Nama Kelompok :
1.
ANNIDA NURUL ISLAMI (21213117)
2.
DIAH KARTIKA SARI (22213350)
3.
FAUZIYYAH JULIYASARI (23213337)
4.
INDRI YUNIA SARA (24213408)
5.
MARETA (25213271)
6.
RANGGA PUTRA PRATAMA (27213276)
7.
SRI INDAH WAHYUNI (28213615)
8.
VIANY LINGGA REVI (29213121)
Bank Century (sebelumnya dikenal dengan nama Bank
CIC) didirikan pada Mei 1989. Pada 6 Desember 2004 Bank Pikko dan Bank Danpac
menggabungkan diri ke Bank CIC. Pada 28 Desember 2004, Bank CIC berganti nama
menjadi Bank Century. Sejak 21 November 2008, Bank Century diambil alih oleh
Lembaga Penjamin Simpanan (LPS) dan berubah nama menjadi PT. Bank Mutiara Tbk.
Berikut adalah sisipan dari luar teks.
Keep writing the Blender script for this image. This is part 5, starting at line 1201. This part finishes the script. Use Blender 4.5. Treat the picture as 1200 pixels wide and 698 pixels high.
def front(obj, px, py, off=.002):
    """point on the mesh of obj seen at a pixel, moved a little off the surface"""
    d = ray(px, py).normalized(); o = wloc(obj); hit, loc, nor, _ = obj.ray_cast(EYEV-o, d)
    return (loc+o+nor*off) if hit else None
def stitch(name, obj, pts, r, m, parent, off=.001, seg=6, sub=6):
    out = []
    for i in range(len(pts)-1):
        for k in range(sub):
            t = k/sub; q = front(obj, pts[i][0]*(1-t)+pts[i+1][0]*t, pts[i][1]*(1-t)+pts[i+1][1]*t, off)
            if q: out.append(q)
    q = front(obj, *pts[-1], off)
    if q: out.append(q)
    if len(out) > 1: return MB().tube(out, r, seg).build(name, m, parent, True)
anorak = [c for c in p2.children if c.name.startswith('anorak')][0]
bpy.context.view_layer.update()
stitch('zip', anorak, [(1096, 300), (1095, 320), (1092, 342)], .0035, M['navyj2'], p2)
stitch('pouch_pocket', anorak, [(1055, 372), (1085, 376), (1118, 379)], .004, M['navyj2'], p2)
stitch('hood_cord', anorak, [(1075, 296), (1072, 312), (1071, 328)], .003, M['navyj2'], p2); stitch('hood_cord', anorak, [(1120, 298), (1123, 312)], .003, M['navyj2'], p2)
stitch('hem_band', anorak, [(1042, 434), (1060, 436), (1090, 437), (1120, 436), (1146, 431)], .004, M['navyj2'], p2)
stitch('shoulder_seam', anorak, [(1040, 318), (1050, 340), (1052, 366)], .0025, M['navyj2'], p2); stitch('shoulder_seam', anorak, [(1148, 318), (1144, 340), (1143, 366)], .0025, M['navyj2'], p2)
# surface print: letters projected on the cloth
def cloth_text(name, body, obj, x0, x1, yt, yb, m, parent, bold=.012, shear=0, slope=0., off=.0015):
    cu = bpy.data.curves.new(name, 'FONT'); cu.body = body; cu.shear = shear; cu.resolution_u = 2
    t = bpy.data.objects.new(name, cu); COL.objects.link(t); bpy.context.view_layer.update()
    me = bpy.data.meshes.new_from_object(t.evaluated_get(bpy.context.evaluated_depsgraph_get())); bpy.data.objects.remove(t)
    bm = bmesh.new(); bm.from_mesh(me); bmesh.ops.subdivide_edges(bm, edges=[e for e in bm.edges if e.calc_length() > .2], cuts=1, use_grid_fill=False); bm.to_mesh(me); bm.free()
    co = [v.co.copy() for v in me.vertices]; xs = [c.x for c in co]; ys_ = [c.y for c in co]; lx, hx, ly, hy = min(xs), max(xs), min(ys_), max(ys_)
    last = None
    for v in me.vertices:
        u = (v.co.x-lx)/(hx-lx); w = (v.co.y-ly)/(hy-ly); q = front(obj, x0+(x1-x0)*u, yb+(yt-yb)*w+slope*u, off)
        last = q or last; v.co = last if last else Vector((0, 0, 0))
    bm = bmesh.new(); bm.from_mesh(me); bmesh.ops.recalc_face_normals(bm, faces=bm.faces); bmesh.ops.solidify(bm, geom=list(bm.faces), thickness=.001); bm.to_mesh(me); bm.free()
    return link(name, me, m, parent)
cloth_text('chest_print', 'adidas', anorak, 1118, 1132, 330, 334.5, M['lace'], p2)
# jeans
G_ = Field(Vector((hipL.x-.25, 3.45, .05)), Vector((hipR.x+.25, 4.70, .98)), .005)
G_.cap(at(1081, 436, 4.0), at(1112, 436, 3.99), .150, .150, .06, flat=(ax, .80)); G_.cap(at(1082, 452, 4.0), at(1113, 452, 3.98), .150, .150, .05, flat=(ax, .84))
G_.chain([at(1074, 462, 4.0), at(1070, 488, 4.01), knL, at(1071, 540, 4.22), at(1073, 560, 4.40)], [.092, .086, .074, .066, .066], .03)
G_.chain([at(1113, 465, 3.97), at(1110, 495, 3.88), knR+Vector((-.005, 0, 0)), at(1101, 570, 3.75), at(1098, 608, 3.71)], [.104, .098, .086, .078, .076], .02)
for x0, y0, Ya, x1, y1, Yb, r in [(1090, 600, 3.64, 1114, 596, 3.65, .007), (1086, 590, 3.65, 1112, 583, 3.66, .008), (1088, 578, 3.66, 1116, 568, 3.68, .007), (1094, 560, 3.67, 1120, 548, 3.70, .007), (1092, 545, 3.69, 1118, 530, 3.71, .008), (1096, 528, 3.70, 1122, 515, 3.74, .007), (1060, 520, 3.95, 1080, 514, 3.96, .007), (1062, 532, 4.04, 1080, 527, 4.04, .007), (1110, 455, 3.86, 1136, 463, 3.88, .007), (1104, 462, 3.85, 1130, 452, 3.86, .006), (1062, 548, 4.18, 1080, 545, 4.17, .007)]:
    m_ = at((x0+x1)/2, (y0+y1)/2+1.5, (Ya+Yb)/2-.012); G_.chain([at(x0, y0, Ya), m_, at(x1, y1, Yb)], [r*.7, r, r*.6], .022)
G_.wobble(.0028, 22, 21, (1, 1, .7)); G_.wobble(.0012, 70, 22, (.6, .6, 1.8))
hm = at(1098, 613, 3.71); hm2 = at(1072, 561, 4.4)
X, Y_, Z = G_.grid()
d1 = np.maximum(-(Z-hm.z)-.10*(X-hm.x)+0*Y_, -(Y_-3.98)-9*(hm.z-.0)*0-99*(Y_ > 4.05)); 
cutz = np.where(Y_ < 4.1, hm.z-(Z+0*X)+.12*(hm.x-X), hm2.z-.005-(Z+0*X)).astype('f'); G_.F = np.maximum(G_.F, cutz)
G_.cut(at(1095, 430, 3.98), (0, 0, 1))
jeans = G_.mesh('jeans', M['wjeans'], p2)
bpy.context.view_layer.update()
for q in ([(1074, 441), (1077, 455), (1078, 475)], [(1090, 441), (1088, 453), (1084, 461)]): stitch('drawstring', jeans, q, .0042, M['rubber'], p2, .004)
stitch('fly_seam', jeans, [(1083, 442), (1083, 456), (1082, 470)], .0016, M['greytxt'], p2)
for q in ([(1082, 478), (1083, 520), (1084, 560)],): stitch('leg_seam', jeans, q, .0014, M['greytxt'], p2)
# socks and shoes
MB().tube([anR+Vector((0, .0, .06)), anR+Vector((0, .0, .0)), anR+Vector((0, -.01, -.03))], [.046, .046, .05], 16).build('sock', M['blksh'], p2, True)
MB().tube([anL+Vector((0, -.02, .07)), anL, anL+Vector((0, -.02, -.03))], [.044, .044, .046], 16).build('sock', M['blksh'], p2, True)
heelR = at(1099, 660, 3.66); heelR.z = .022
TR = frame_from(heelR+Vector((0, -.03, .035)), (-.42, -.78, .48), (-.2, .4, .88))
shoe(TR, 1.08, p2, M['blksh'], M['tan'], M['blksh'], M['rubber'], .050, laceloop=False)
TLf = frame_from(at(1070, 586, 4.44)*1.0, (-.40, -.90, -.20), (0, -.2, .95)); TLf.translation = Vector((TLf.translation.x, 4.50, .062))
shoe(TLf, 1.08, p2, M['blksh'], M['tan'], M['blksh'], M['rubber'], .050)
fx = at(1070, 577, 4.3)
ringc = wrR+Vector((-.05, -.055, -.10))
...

Kasus Bank Mutiara terhadap nasabah muncul karena adanya pemalsuan Reksadana
yang bekerja sama dengan PT. Antaboga Delta Sekuritas.
Sebelumnya nasabah telah menyimpan
uang di Bank Mutiara yang dulunya bernama Bank Century. Setelah itu, pihak bank
menawarkan suatu produk baru yang bernama "dana tetap terproteksi".
Produk yang merupakan hasil kerjasama dengan Antaboga ini menurut Bank Mutiara
hampir sama dengan deposito, di mana nasabah bisa mengambil uang tersebut dalam
jangka waktu tertentu. Bank Century menawarkan produk investasi reksadana
Antaboga kepada nasabah dengan iming-iming imbalan bunga 10-12 persen setahun.
Namun, pada akhirnya saat ingin melakukan pencairan uang pada tahun 2008,
tiba-tiba tabungan para kliennya tidak dapat diuangkan.
Karena uang para nasabah tidak juga
kembali. Nasabah Bank Mutiara melayangkan gugatan ke pengadilan di sejumlah
daerah. Sejumlah Nasabah di Jakarta gugat PT Bank Mutiara terkait kasus
investasi yang melibatkan PT Antaboga Delta Sekuritas. Sebanyak 20 nasabah
melayangkan gugatan yang meminta ganti rugi Rp 26,3 miliar.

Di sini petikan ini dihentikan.